HR: So what about the politics? Did Kate and the colony have a direct influence in your work?
LM: Well that certainly is why I was drawn to the colony, the feminism and the community of female artists. And I really wanted to trim some Christmas trees, the physical part of it. And definitely because of the history of it and who Kate was, I wanted to be part of what she had made. We would see something else that somebody carved into the woodwork or rafter, there’s a history there. I don’t think the other artists were drawn there for that same reasons as I.
HR: Did you start producing more feminist images by being in that environment?
LM: Not more feminist, my work was always informed by feminism and my feminist awareness; my work wasn’t affected in that way. I think it was kind of wonderful to be in that supportive place.
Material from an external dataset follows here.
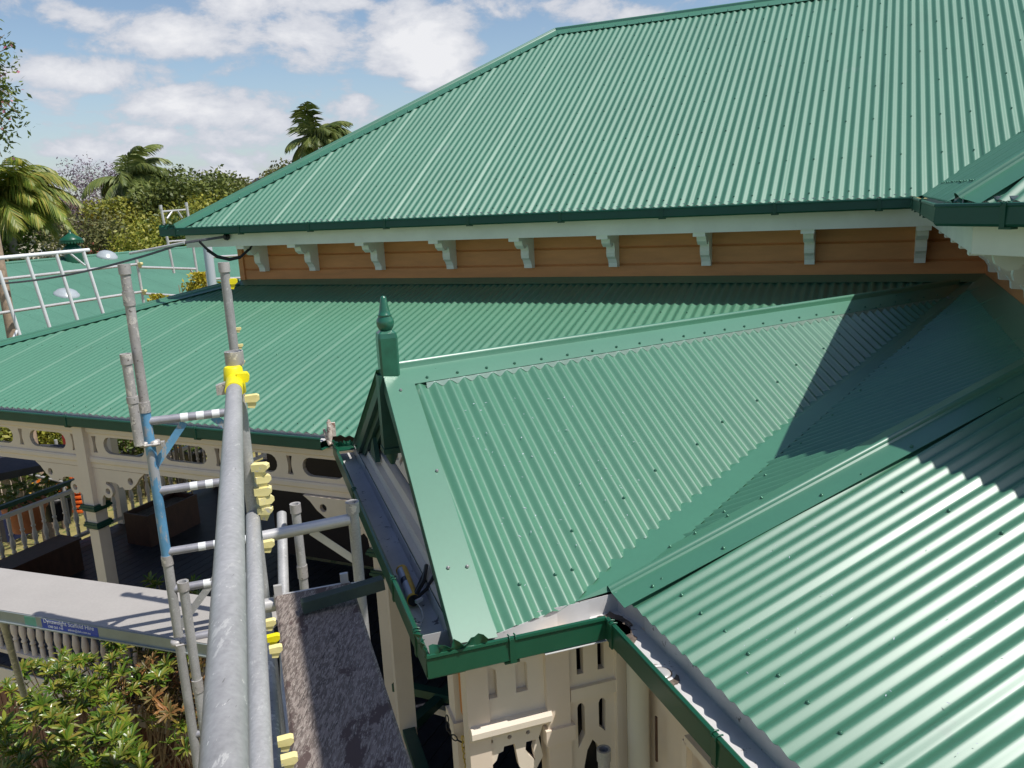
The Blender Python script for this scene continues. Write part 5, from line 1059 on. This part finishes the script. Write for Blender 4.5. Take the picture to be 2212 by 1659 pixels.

I learned about generational ideas of art and art making and kind of what was available to me in the art world compared to what I had been exposed to.
HR: About the work itself, is the series a documentation of a breakup or loosely a story about this lady couple or images that
have happened and you caught?
LM: The series is not a narrative of a breakup. I think the title Love Undone implies that. I was definitely unsatisfied and going through a breakup, but I don’t think that’s what the images are about. I think it’s hard because I don’t think of my work as necessarily a direct mirror. I expect other things to be read into them.In a photo you are undoing a moment or a thing or a feeling or something that is happening, so it’s sort of a process of taking
those bits, taking all these things that are going on and happening and by putting so much into them that they makes sense.